Source material:

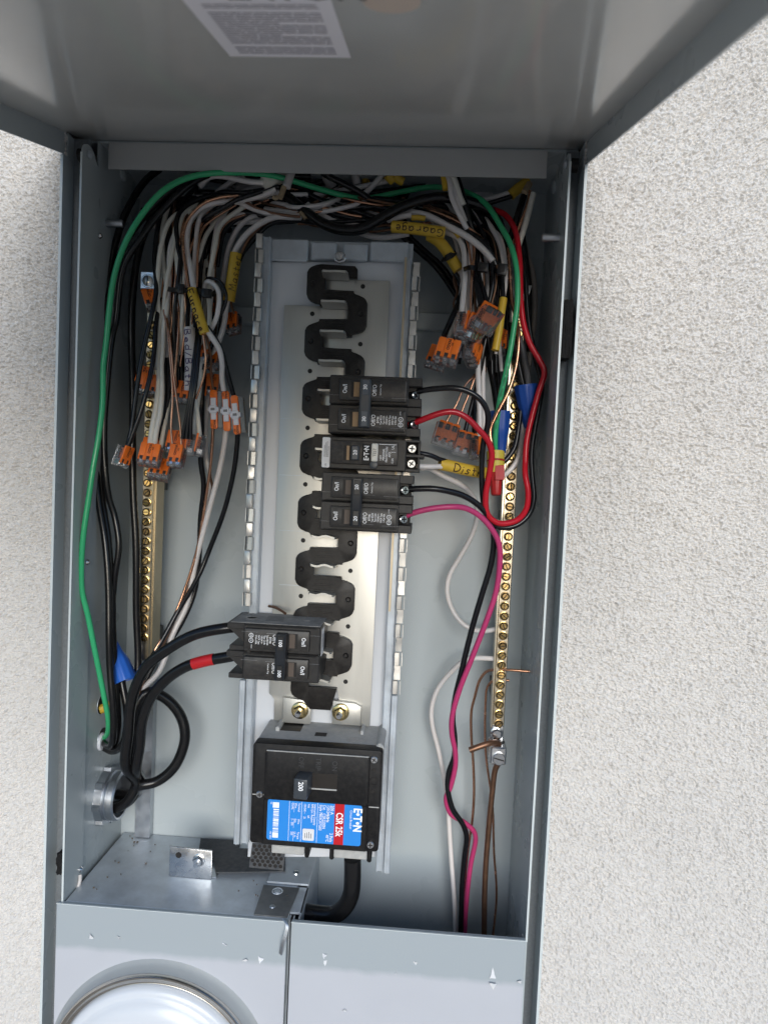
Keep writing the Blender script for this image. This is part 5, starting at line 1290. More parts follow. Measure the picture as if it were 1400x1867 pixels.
W('bare copper wire bending between the cream wires at the left', COPPER, 2.1, 'p: 296,400 291,440 293,470 299,500 296,530 298,560 306,600 309,631 313,677 314.5,728 312,779 315,812', [.07, .055, .05, .04, .035, .032])
W('second bare copper wire crossing the first, ending in the two-lever connector', COPPER, 2.1, 'p: 299,560 306,590 311,620 318,688 325,746 329,779 331,812', [.05, .04, .034, .032])
W('bare copper wire hanging straight in the middle of the left group', COPPER, 2.4, 'p: 322,352 319,374 315.5,400 316.4,438 320,470 321,526 325.7,560 325.7,606 324,635 321,677 321,705', [.08, .06, .05, .045, .045])
W('cream wire with a wide bend left of the furnace cable', CREAMW, 5.0, 'p: 375,366 352,377 335,390 326.7,419 323,458 325,489 329,515 331,544 330,594 325,640 318,690', [.075, .06, .05, .05, .055])
W('black wire arching beside the cream bend left of the furnace cable', BLACKW, 4.4, 'p: 440,352 398,354 355,367 333,382 323,402 325,450 331,486 335,514 337,560 336,594 331,640 331,694', [.08, .065, .055, .05, .05, .055])
W('slate black wire hanging right of the copper in the left group', BLACKW, 4.8, 'p: 330,410 330,450 322,500 316,540 316,590 318,640 310,700 302,760 297,800', [.07, .06, .055, .05, .045])
W('black wire close behind the cream wires in the left group', BLACKW, 4.4, 'p: 312,430 311,470 314,520 309,570 303,600', [.08, .07, .066, .062])
t = thing('cable', 'white jacketed cable stub at the left with dark wires below it', 'cable', at(304, 652, .05))
cable_part(t, 'jacket', JACKETW, 5.0, 'p: 309,564 306,600 304.5,630 304.5,653', [.055, .05], 14)
cable_part(t, 'black_wire', BLACKW, 3.6, 'p: 302,648 303,690 300,734 295,775 292,805', [.05, .046, .042]); cable_part(t, 'black_wire', BLACKW, 3.4, 'p: 307,648 308,680 305,734 299,775 296,805', [.05, .048, .042])
# furnace cable
t = thing('cable', 'cable with a yellow sleeve marked Furnace in the left wire group', 'cable', at(360, 568, .03))
cable_part(t, 'white_wire', WHITEW, 5.0, 'p: 503,346 483,354 457,361 431,366 405,368 385,371 366,379 349,397 341,426 342,464 346,482 349.7,503 354,532', [.06, .06, .055, .05, .04, .03])
cable_part(t, 'copper_wire', COPPER, 2.8, 'p: 436,357 405,359 380,366 366,374 344,398 334.5,426 334.5,451 338,486 341.7,514 346,534', [.055, .05, .045, .035, .028])
jk, S_, r_ = cable_part(t, 'jacket', YELLOW, 9.2, 'p: 350,528 357,552 365,580 374,608', [.030, .026, .027], 18)
handwrite(jk, 'Furnace', S_, r_, .05, .99, -.95, 1.15, INK)
cable_part(t, 'white_wire', WHITEW, 5.0, 'p: 374,598 381,608 391,622 400,638 405,665 404.5,688 408,712', [.028, .03, .04, .05])
cable_part(t, 'black_wire', BLACKW, 4.4, 'p: 377,596 386,608 404,639 412,668 420,698 426,720', [.030, .04, .052])
cable_part(t, 'copper_wire', COPPER, 2.0, 'p: 371,600 372,614 376,653 371.5,688 357,728', [.028, .026, .03]); cable_part(t, 'copper_wire', COPPERD, 2.4, 'p: 374,602 379,620 385,650 385,680 389,710', [.03, .045, .054])
t = thing('cable', 'white jacketed cable marked Bed/Bath in purple ink', 'cable', at(346, 655, .03))
jk, S_, r_ = cable_part(t, 'jacket', JACKETW, 10.0, 'p: 345.5,599 346,620 347.4,677 346,712', [.034, .032, .034], 18)
handwrite(jk, 'Bed/Bath', S_, r_, .05, .97, -.75, .95, INKP, .00042)
cable_part(t, 'black_wire', BLACKW, 4.2, 'p: 352,470 347,510 343,560 342,605', [.06, .05, .036]); cable_part(t, 'white_wire', CREAMW, 4.0, 'p: 365,450 357,500 351,560 350,606', [.07, .055, .038])
cable_part(t, 'copper_wire', COPPER, 2.0, 'p: 380,392 371,430 362,480 354,540 349,604', [.08, .065, .05, .038])
G3 = 'three black wires right of the Bed/Bath cable'
for k, dx in enumerate((-3.5, 0, 3.8)):
    W(['left', 'middle', 'right'][k] + ' strand of the three dark wires right of the Bed/Bath cable', BLACKW, 3.6, [(a + dx * s_, b) for a, b, s_ in ((402, 392, .6), (380, 420, 1), (368, 460, 1), (361, 520, 1), (359, 594, 1), (360, 622, 1), (357, 666, 1), (352, 711, 1), (345, 757, 1.2), (340, 800, 2))], [.085, .06, .045, .03, .026, .03], group=G3)
W('cream wire right of the dark trio, ending in the edge-on clear connector', CREAMW, 4.2, 'p: 379,440 370,500 365,560 362,620 359.5,688 356.6,723 360,751 364,790 366,808', [.07, .05, .04, .038, .036])
W('bare copper wire running with the dark trio into an edge-on connector', COPPER, 1.9, 'p: 352,720 349,770 347,800', [.036, .036])
W('second cream wire behind the dark trio at the right', CREAMW, 4.0, 'p: 388,430 378,490 374,560 368,640 366,700 358,760 352,805', [.08, .06, .055, .05, .044])
W('copper wire glinting at the right of the left wire group', COPPER, 2.3, 'p: 404,395 392,425 386,455 382,490 379,540 383,600 378,640', [.085, .07, .055, .055, .06])
W('second copper wire glinting at the right of the left wire group', COPPERD, 2.3, 'p: 410,400 399,430 393,470 392,520 394,560 393,610', [.088, .075, .066, .066])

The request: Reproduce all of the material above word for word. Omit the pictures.

Task result:
Keep writing the Blender script for this image. This is part 5, starting at line 1290. More parts follow. Measure the picture as if it were 1400x1867 pixels.
W('bare copper wire bending between the cream wires at the left', COPPER, 2.1, 'p: 296,400 291,440 293,470 299,500 296,530 298,560 306,600 309,631 313,677 314.5,728 312,779 315,812', [.07, .055, .05, .04, .035, .032])
W('second bare copper wire crossing the first, ending in the two-lever connector', COPPER, 2.1, 'p: 299,560 306,590 311,620 318,688 325,746 329,779 331,812', [.05, .04, .034, .032])
W('bare copper wire hanging straight in the middle of the left group', COPPER, 2.4, 'p: 322,352 319,374 315.5,400 316.4,438 320,470 321,526 325.7,560 325.7,606 324,635 321,677 321,705', [.08, .06, .05, .045, .045])
W('cream wire with a wide bend left of the furnace cable', CREAMW, 5.0, 'p: 375,366 352,377 335,390 326.7,419 323,458 325,489 329,515 331,544 330,594 325,640 318,690', [.075, .06, .05, .05, .055])
W('black wire arching beside the cream bend left of the furnace cable', BLACKW, 4.4, 'p: 440,352 398,354 355,367 333,382 323,402 325,450 331,486 335,514 337,560 336,594 331,640 331,694', [.08, .065, .055, .05, .05, .055])
W('slate black wire hanging right of the copper in the left group', BLACKW, 4.8, 'p: 330,410 330,450 322,500 316,540 316,590 318,640 310,700 302,760 297,800', [.07, .06, .055, .05, .045])
W('black wire close behind the cream wires in the left group', BLACKW, 4.4, 'p: 312,430 311,470 314,520 309,570 303,600', [.08, .07, .066, .062])
t = thing('cable', 'white jacketed cable stub at the left with dark wires below it', 'cable', at(304, 652, .05))
cable_part(t, 'jacket', JACKETW, 5.0, 'p: 309,564 306,600 304.5,630 304.5,653', [.055, .05], 14)
cable_part(t, 'black_wire', BLACKW, 3.6, 'p: 302,648 303,690 300,734 295,775 292,805', [.05, .046, .042]); cable_part(t, 'black_wire', BLACKW, 3.4, 'p: 307,648 308,680 305,734 299,775 296,805', [.05, .048, .042])
# furnace cable
t = thing('cable', 'cable with a yellow sleeve marked Furnace in the left wire group', 'cable', at(360, 568, .03))
cable_part(t, 'white_wire', WHITEW, 5.0, 'p: 503,346 483,354 457,361 431,366 405,368 385,371 366,379 349,397 341,426 342,464 346,482 349.7,503 354,532', [.06, .06, .055, .05, .04, .03])
cable_part(t, 'copper_wire', COPPER, 2.8, 'p: 436,357 405,359 380,366 366,374 344,398 334.5,426 334.5,451 338,486 341.7,514 346,534', [.055, .05, .045, .035, .028])
jk, S_, r_ = cable_part(t, 'jacket', YELLOW, 9.2, 'p: 350,528 357,552 365,580 374,608', [.030, .026, .027], 18)
handwrite(jk, 'Furnace', S_, r_, .05, .99, -.95, 1.15, INK)
cable_part(t, 'white_wire', WHITEW, 5.0, 'p: 374,598 381,608 391,622 400,638 405,665 404.5,688 408,712', [.028, .03, .04, .05])
cable_part(t, 'black_wire', BLACKW, 4.4, 'p: 377,596 386,608 404,639 412,668 420,698 426,720', [.030, .04, .052])
cable_part(t, 'copper_wire', COPPER, 2.0, 'p: 371,600 372,614 376,653 371.5,688 357,728', [.028, .026, .03]); cable_part(t, 'copper_wire', COPPERD, 2.4, 'p: 374,602 379,620 385,650 385,680 389,710', [.03, .045, .054])
t = thing('cable', 'white jacketed cable marked Bed/Bath in purple ink', 'cable', at(346, 655, .03))
jk, S_, r_ = cable_part(t, 'jacket', JACKETW, 10.0, 'p: 345.5,599 346,620 347.4,677 346,712', [.034, .032, .034], 18)
handwrite(jk, 'Bed/Bath', S_, r_, .05, .97, -.75, .95, INKP, .00042)
cable_part(t, 'black_wire', BLACKW, 4.2, 'p: 352,470 347,510 343,560 342,605', [.06, .05, .036]); cable_part(t, 'white_wire', CREAMW, 4.0, 'p: 365,450 357,500 351,560 350,606', [.07, .055, .038])
cable_part(t, 'copper_wire', COPPER, 2.0, 'p: 380,392 371,430 362,480 354,540 349,604', [.08, .065, .05, .038])
G3 = 'three black wires right of the Bed/Bath cable'
for k, dx in enumerate((-3.5, 0, 3.8)):
    W(['left', 'middle', 'right'][k] + ' strand of the three dark wires right of the Bed/Bath cable', BLACKW, 3.6, [(a + dx * s_, b) for a, b, s_ in ((402, 392, .6), (380, 420, 1), (368, 460, 1), (361, 520, 1), (359, 594, 1), (360, 622, 1), (357, 666, 1), (352, 711, 1), (345, 757, 1.2), (340, 800, 2))], [.085, .06, .045, .03, .026, .03], group=G3)
W('cream wire right of the dark trio, ending in the edge-on clear connector', CREAMW, 4.2, 'p: 379,440 370,500 365,560 362,620 359.5,688 356.6,723 360,751 364,790 366,808', [.07, .05, .04, .038, .036])
W('bare copper wire running with the dark trio into an edge-on connector', COPPER, 1.9, 'p: 352,720 349,770 347,800', [.036, .036])
W('second cream wire behind the dark trio at the right', CREAMW, 4.0, 'p: 388,430 378,490 374,560 368,640 366,700 358,760 352,805', [.08, .06, .055, .05, .044])
W('copper wire glinting at the right of the left wire group', COPPER, 2.3, 'p: 404,395 392,425 386,455 382,490 379,540 383,600 378,640', [.085, .07, .055, .055, .06])
W('second copper wire glinting at the right of the left wire group', COPPERD, 2.3, 'p: 410,400 399,430 393,470 392,520 394,560 393,610', [.088, .075, .066, .066])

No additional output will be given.